Alors je me suis mise au travail, pour tenir ma promesse. Je suis de ceux pour qui la parole a un sens, comme toi, nous sommes des êtres de devoir. Cette promesse, que je t'ai faite, assise devant toi, dans ce chemin en cette fin de journée d'été. Tu te souviens n'est-ce pas, celle que je t'ai faite, là à Soupir où je suis allée te retrouver.
Là, en ce moment je peux prendre la plume, te parler, ça va à peu près, je ne pleure pas, pas encore. Je peux mettre les mots, te raconter, même si je suis certaine que tu le sais.
Sacha m'a demandé, où tu étais, comment c'était, je lui ai répondu, montré les photos. il était ému, comme moi. Je lui ai dit aussi que tu m'avais tenu la main, lorsque je suis descendue du plateau de Californie, moi qui ai le vertige, je n'y avais même pas pensé, mais je ne voulais pas te décevoir peut-être ? J'aurai eu honte de me plaindre. Tu étais là, prés de moi, et je n'ai pas eu peur.

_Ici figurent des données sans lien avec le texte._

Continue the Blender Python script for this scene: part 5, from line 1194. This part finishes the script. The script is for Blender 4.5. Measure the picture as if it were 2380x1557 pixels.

Voilà Gustave où nous en sommes, je reconstitue pour écrire l'histoire, la tienne et celle des tiens, je découvre et lorsque j'en saurai un peu plus je te tiendrai au courant. Je te dirai quoi comme on dit chez nous. Mes recherches sont chaotiques, parfois il m'est impossible d'aller plus loin, je suis obligée de laisser, là, en plan, je n'y arrive pas, quelque chose bloque, me bloque, une crainte, une peur, je ne sais pas exactement, comme si je voulais, je devais prendre mon temps. Mais le temps ne l'avons nous pas ? Maintenant, est-ce urgent ? Comme si je voulais bien faire, aussi, une recherche de perfection, mon plus grand défaut, ma plus grande qualité aussi quand j'arrive à trouver le juste milieu, le raisonnable.
Gustave tu occupes mes pensées souvent, je ne sais pas vraiment pourquoi, si loin tu m'es pourtant si proche. Je me pose tant de questions ? Ai-je le droit ? Dois-je faire ça ? De quel droit ? Est-ce à moi ? Mais qui d'autre le ferait ?
Tu as été un homme de devoir, je suis ainsi également, Marguerite m'a transmis ça : le sens du devoir, de l'honneur, de la parole donnée. Alors je poursuis le chemin qui me conduira au plus près de toi, nous y allons doucement Sacha et moi, à notre rythme, pas de la même manière, mais nous y allons, nous allons à ta rencontre, nous allons vers ton histoire pour l'écrire, la mettre en mots, pour que nul n'oublie. C'est notre devoir, bien maigre consolation… J'en conviens
Il me faut bien poster aujourd'hui cette lettre, écrite il y a longtemps, depuis tant de choses se sont passées, et tu le sais car tu en es sûrement à l'origine, rien de se perd dans l'Univers, rien ne se dilue vraiment.
Il me faut bien poster cette lettre, ces mots ont été les miens à cet instant.